The bank argued that it was entitled to recover not only the loss resulting from the solicitor’s failure to properly secure the loan, but the whole of the original loan less the amount actually recovered.

The house was already subject to an existing mortgage to Barclays, with £1.5m outstanding, but the amount Redler & Co actually sent Barclays was not enough to discharge the debt.

In his judgment, the judge at first instance said Mark Redler, the firm’s senior partner “did not seek to excuse his firm’s omissions, which are accepted to have been negligent”.

AIB and Barclays later agreed a deed of postponement, which allowed AIB’s charge to be registered as a second charge, subject to Barclays limiting its first charge to the outstanding amount of £274,000 plus interest and costs.

The court heard that AIB obtained judgment against the Sondhis for over £3.5m and an order for possession of their home in July 2010. It was later sold for £1.2m, of which just over £300,000 was paid to Barclays.

Delivering the leading judgment in AIB Group (UK) v Mark Redler & Co [2013] EWCA Civ 45, Lord Justice Patten said equitable principles of compensation “had the capacity to recognise what loss the beneficiary has actually suffered from the breach of trust and to base the compensation recoverable on a proper causal connection between the breach and the eventual loss”.

He went on: “If one asks as at the date of trial and with the benefit of hindsight what loss AIB has suffered then the answer is that it has enjoyed less security for its loan than would have been the case had there been no breach of trust.

“If Mark Redler & Co had obtained from Barclays a proper redemption statement, coupled with an undertaking to apply the sum specified in the statement in satisfaction of the existing mortgage, then the transaction would have proceeded to complete and AIB could have obtained a first legal mortgage over the Sondhis’ property.

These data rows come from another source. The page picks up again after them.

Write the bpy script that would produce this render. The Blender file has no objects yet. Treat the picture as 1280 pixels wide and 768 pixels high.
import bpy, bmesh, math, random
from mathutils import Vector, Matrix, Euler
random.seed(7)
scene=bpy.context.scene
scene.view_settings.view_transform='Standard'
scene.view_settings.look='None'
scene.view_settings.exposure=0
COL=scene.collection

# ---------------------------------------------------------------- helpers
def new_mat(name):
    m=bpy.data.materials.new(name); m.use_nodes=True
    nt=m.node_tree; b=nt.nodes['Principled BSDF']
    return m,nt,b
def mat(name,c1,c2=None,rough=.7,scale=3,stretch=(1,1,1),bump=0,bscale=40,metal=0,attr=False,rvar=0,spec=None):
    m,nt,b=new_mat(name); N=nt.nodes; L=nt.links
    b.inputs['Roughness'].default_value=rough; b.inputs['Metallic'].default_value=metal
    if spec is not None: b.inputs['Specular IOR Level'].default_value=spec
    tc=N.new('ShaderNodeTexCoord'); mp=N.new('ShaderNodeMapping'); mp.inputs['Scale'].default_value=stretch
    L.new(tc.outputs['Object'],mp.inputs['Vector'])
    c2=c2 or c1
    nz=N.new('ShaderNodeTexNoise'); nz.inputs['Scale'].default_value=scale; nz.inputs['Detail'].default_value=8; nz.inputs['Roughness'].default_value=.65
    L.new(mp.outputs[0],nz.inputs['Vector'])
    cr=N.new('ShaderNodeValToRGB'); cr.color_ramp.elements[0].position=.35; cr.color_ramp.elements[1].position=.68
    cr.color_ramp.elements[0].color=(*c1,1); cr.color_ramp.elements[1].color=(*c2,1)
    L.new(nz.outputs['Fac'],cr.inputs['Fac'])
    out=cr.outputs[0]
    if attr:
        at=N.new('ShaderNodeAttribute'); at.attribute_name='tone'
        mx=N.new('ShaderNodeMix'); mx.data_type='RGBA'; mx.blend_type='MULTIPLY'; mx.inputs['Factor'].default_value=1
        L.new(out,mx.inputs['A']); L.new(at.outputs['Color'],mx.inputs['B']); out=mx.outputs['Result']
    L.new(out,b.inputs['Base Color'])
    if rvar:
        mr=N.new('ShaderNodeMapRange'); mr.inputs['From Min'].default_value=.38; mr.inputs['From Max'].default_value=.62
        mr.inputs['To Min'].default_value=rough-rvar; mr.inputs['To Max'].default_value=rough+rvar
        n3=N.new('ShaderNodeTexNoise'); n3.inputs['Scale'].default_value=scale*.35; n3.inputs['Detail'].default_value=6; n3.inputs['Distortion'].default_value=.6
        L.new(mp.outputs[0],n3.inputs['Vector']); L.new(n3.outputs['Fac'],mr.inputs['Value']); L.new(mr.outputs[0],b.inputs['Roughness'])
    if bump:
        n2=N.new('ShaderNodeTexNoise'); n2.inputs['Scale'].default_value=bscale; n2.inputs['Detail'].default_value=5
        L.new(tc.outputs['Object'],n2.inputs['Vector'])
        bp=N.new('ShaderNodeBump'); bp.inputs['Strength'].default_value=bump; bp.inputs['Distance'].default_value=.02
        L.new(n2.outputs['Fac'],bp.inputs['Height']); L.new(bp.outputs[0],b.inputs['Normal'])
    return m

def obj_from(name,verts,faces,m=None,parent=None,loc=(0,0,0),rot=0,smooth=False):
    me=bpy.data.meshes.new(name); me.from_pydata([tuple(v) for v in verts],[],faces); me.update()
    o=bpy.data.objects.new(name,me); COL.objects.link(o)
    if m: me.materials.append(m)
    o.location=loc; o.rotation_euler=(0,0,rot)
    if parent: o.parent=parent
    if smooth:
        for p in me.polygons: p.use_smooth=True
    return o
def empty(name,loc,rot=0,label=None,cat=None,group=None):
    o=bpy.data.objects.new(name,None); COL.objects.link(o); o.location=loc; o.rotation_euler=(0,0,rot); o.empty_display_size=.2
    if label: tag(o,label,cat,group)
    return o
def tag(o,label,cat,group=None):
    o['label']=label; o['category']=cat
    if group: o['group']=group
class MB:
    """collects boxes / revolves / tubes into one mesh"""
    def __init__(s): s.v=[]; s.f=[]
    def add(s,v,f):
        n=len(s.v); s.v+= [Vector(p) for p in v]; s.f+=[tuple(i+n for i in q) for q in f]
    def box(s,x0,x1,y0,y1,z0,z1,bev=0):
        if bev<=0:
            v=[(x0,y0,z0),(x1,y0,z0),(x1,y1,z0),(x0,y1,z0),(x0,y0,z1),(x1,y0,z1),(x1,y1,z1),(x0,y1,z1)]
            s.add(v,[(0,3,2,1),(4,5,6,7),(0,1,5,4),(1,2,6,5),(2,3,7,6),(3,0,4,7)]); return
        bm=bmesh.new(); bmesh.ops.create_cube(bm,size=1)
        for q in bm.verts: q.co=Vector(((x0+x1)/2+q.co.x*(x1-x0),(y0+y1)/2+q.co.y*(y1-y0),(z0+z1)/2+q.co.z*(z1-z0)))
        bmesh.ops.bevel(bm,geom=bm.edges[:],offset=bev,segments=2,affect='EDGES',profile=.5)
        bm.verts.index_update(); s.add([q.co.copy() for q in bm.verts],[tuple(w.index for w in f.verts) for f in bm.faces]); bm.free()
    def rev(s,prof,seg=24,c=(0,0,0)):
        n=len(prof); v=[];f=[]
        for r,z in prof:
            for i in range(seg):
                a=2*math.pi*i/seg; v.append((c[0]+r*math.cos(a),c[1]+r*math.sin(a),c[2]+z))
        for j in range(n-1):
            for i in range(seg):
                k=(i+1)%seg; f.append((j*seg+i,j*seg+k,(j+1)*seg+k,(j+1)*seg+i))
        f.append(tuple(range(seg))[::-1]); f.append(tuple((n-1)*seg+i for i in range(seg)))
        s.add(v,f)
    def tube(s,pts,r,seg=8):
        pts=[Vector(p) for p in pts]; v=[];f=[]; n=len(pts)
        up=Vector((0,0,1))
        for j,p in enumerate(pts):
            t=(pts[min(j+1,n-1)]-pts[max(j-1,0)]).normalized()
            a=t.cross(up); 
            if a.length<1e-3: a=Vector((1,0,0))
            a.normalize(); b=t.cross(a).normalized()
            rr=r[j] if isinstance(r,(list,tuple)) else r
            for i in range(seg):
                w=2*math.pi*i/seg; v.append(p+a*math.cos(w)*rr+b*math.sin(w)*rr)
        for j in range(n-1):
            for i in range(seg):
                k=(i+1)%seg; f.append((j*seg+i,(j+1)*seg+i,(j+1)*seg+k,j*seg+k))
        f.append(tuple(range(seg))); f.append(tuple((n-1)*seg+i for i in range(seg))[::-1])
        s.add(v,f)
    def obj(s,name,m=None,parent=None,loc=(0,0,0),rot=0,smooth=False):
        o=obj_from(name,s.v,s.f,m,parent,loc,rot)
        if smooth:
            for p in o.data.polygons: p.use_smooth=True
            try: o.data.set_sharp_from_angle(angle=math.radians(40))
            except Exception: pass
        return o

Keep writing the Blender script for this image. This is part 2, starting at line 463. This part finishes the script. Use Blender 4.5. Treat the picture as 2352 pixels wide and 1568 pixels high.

“But although that did not happen, AIB did obtain a valid mortgage from the Sondhis which they were eventually able to register as a second charge and use to recover part of their loan from the proceeds of the security in priority to the Sondhis’ other creditors.”

Patten LJ affirmed the trial judge’s order of March 2012, which calculated the equitable compensation payable by Redler & Co as £323,500 including interest, and held that the law firm had been in breach of trust by releasing the advance in 2006.

He dismissed AIB’s appeal against the trial judge’s order of March 2012, allowed its appeal against an earlier order and dismissed Redler & Co’s cross-appeal.

Lod Justice Sullivan and Lady Justice Arden agreed.